**Written problem:** Copy out exactly the lines from the first line of the material below through the line containing "PI = math.pi", and nothing beyond them.

**Data lines:**
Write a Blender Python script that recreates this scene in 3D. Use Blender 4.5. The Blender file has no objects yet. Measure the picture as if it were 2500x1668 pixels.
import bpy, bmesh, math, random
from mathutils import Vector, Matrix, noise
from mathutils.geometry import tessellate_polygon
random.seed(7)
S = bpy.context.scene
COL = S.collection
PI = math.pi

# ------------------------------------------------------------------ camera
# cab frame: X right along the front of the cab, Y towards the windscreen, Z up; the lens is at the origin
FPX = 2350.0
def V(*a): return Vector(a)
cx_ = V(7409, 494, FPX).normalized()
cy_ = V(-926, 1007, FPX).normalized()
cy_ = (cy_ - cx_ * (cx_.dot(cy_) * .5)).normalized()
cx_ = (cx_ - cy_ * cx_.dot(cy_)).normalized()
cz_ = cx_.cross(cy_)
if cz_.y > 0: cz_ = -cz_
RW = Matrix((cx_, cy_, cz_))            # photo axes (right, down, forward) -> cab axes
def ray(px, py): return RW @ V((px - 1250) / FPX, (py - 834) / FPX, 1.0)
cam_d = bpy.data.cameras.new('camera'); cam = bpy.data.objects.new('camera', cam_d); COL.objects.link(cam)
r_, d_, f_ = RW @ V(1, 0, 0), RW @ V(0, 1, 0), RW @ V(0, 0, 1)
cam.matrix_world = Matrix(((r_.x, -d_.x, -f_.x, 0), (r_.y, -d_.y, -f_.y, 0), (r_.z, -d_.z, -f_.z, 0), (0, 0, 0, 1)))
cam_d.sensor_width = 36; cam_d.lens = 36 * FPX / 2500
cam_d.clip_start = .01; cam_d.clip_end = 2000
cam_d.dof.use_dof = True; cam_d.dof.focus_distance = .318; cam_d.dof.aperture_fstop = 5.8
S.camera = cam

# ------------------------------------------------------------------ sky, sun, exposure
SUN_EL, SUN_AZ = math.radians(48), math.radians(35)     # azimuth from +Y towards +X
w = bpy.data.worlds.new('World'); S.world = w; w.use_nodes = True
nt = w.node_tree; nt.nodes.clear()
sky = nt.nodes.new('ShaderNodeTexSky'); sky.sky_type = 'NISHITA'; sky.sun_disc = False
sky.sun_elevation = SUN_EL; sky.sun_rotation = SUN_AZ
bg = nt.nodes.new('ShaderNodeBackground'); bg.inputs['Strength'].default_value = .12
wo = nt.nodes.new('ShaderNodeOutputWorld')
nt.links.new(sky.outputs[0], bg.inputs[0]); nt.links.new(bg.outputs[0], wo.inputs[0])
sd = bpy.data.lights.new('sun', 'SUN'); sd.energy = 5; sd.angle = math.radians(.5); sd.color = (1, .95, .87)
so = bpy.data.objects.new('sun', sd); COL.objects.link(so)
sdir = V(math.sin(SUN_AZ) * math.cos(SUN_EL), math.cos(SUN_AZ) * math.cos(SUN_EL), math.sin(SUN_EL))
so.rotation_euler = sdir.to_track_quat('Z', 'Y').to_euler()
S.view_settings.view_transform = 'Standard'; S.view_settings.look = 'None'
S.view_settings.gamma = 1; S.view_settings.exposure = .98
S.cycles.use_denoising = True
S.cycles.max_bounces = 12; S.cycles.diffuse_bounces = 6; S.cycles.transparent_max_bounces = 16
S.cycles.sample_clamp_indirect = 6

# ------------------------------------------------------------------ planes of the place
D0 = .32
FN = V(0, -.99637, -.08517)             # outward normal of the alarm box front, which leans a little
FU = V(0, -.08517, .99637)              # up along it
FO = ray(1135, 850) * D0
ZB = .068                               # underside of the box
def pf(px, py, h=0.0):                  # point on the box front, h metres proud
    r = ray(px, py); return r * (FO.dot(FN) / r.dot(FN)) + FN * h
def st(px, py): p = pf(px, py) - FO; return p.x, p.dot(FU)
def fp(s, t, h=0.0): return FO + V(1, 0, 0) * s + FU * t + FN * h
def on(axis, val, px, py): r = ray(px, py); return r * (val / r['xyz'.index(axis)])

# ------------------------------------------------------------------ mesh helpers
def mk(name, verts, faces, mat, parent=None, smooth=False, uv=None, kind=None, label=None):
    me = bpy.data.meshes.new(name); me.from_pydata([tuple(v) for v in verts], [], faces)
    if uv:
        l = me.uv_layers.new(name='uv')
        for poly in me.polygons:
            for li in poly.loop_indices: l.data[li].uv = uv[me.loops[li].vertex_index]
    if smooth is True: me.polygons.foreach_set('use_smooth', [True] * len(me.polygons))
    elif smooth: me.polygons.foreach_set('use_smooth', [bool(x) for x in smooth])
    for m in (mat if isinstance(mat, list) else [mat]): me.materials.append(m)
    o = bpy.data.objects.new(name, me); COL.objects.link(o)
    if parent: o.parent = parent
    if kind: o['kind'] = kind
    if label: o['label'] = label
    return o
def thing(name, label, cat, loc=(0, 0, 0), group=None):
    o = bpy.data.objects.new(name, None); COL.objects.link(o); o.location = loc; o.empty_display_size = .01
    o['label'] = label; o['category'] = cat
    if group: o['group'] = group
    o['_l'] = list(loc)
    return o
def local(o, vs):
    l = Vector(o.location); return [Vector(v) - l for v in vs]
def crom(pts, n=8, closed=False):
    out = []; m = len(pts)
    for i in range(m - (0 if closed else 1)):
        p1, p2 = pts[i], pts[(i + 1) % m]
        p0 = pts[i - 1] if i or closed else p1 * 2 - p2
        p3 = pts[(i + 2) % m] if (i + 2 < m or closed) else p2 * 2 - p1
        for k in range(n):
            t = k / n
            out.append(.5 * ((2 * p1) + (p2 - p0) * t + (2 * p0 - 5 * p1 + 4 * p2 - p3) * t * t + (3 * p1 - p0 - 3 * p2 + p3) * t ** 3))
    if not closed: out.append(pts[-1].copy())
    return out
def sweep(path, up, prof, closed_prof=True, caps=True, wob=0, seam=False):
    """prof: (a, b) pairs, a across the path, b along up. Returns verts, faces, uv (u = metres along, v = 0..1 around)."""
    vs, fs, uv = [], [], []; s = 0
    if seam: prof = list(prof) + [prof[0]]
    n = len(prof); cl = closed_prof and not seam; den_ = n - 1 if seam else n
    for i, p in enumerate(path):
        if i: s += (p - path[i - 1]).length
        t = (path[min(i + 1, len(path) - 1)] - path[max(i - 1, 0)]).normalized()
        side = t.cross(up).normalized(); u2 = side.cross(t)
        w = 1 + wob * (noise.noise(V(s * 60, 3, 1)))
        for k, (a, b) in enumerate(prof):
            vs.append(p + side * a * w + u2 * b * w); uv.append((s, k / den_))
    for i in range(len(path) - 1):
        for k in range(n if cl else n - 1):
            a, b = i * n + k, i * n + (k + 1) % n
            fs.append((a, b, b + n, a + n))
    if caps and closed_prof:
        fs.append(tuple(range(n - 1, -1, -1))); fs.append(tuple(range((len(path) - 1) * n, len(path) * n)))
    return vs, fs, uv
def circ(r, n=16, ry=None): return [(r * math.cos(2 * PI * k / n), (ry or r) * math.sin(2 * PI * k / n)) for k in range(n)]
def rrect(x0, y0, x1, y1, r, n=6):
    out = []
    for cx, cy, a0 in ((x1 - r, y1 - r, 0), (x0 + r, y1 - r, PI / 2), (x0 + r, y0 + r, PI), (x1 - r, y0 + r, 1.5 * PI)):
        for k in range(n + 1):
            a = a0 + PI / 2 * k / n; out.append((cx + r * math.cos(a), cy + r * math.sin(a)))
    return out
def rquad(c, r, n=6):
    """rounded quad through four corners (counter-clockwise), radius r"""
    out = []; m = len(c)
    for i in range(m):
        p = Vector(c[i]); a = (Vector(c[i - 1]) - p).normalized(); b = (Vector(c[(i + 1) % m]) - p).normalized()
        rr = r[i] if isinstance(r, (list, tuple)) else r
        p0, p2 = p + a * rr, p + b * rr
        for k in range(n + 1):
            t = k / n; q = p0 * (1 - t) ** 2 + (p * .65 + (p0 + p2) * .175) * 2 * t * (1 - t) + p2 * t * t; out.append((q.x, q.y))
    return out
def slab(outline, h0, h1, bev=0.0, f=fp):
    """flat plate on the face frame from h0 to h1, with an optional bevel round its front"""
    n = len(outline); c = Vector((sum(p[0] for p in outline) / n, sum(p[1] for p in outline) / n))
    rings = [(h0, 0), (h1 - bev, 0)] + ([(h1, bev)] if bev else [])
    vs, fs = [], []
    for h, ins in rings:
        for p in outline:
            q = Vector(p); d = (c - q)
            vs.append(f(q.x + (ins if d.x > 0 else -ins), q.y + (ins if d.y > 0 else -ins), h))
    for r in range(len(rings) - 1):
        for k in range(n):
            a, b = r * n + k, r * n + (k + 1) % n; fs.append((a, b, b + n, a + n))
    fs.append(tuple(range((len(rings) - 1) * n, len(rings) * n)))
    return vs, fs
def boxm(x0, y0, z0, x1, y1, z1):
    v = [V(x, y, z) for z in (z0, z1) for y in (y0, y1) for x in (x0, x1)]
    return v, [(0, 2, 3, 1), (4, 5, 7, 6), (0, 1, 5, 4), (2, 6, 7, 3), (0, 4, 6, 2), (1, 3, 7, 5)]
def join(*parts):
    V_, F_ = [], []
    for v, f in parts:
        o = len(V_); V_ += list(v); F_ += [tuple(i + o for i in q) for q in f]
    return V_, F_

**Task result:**
Write a Blender Python script that recreates this scene in 3D. Use Blender 4.5. The Blender file has no objects yet. Measure the picture as if it were 2500x1668 pixels.
import bpy, bmesh, math, random
from mathutils import Vector, Matrix, noise
from mathutils.geometry import tessellate_polygon
random.seed(7)
S = bpy.context.scene
COL = S.collection
PI = math.pi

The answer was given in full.